**Given request**
Reproduce the whole listing, character for character.

**Provided data**
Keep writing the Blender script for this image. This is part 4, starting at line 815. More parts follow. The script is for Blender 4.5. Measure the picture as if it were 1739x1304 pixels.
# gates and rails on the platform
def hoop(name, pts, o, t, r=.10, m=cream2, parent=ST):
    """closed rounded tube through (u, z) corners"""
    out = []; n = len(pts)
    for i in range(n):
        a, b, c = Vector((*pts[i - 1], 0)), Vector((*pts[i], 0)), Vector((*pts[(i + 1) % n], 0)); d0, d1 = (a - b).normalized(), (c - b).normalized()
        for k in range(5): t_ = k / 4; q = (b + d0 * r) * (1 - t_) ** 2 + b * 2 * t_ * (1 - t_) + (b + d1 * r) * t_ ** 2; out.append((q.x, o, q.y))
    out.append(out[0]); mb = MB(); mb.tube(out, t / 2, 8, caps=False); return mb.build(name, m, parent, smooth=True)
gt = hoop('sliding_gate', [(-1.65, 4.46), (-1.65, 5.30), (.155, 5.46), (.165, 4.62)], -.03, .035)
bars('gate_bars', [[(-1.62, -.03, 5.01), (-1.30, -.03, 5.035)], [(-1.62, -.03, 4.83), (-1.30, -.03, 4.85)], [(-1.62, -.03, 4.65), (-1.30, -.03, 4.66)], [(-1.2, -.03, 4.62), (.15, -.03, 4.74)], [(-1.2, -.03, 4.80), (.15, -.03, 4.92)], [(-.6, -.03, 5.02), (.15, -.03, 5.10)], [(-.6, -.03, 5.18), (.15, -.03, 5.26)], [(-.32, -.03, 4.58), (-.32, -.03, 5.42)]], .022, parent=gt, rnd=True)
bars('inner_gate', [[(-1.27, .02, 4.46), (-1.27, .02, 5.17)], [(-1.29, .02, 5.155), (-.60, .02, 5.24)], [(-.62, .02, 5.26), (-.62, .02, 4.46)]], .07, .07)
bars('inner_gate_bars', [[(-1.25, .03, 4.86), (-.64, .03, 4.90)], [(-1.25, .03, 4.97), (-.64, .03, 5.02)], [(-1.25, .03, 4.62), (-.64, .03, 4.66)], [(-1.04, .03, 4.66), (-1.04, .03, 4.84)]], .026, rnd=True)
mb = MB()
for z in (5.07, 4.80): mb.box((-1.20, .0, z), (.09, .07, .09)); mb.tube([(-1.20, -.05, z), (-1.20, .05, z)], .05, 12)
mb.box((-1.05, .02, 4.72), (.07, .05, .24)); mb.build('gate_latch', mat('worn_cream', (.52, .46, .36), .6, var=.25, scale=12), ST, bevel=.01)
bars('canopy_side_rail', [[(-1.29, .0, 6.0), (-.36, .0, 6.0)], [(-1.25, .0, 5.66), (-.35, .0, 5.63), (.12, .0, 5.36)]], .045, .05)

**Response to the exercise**
Keep writing the Blender script for this image. This is part 4, starting at line 815. More parts follow. The script is for Blender 4.5. Measure the picture as if it were 1739x1304 pixels.
# gates and rails on the platform
def hoop(name, pts, o, t, r=.10, m=cream2, parent=ST):
    """closed rounded tube through (u, z) corners"""
    out = []; n = len(pts)
    for i in range(n):
        a, b, c = Vector((*pts[i - 1], 0)), Vector((*pts[i], 0)), Vector((*pts[(i + 1) % n], 0)); d0, d1 = (a - b).normalized(), (c - b).normalized()
        for k in range(5): t_ = k / 4; q = (b + d0 * r) * (1 - t_) ** 2 + b * 2 * t_ * (1 - t_) + (b + d1 * r) * t_ ** 2; out.append((q.x, o, q.y))
    out.append(out[0]); mb = MB(); mb.tube(out, t / 2, 8, caps=False); return mb.build(name, m, parent, smooth=True)
gt = hoop('sliding_gate', [(-1.65, 4.46), (-1.65, 5.30), (.155, 5.46), (.165, 4.62)], -.03, .035)
bars('gate_bars', [[(-1.62, -.03, 5.01), (-1.30, -.03, 5.035)], [(-1.62, -.03, 4.83), (-1.30, -.03, 4.85)], [(-1.62, -.03, 4.65), (-1.30, -.03, 4.66)], [(-1.2, -.03, 4.62), (.15, -.03, 4.74)], [(-1.2, -.03, 4.80), (.15, -.03, 4.92)], [(-.6, -.03, 5.02), (.15, -.03, 5.10)], [(-.6, -.03, 5.18), (.15, -.03, 5.26)], [(-.32, -.03, 4.58), (-.32, -.03, 5.42)]], .022, parent=gt, rnd=True)
bars('inner_gate', [[(-1.27, .02, 4.46), (-1.27, .02, 5.17)], [(-1.29, .02, 5.155), (-.60, .02, 5.24)], [(-.62, .02, 5.26), (-.62, .02, 4.46)]], .07, .07)
bars('inner_gate_bars', [[(-1.25, .03, 4.86), (-.64, .03, 4.90)], [(-1.25, .03, 4.97), (-.64, .03, 5.02)], [(-1.25, .03, 4.62), (-.64, .03, 4.66)], [(-1.04, .03, 4.66), (-1.04, .03, 4.84)]], .026, rnd=True)
mb = MB()
for z in (5.07, 4.80): mb.box((-1.20, .0, z), (.09, .07, .09)); mb.tube([(-1.20, -.05, z), (-1.20, .05, z)], .05, 12)
mb.box((-1.05, .02, 4.72), (.07, .05, .24)); mb.build('gate_latch', mat('worn_cream', (.52, .46, .36), .6, var=.25, scale=12), ST, bevel=.01)
bars('canopy_side_rail', [[(-1.29, .0, 6.0), (-.36, .0, 6.0)], [(-1.25, .0, 5.66), (-.35, .0, 5.63), (.12, .0, 5.36)]], .045, .05)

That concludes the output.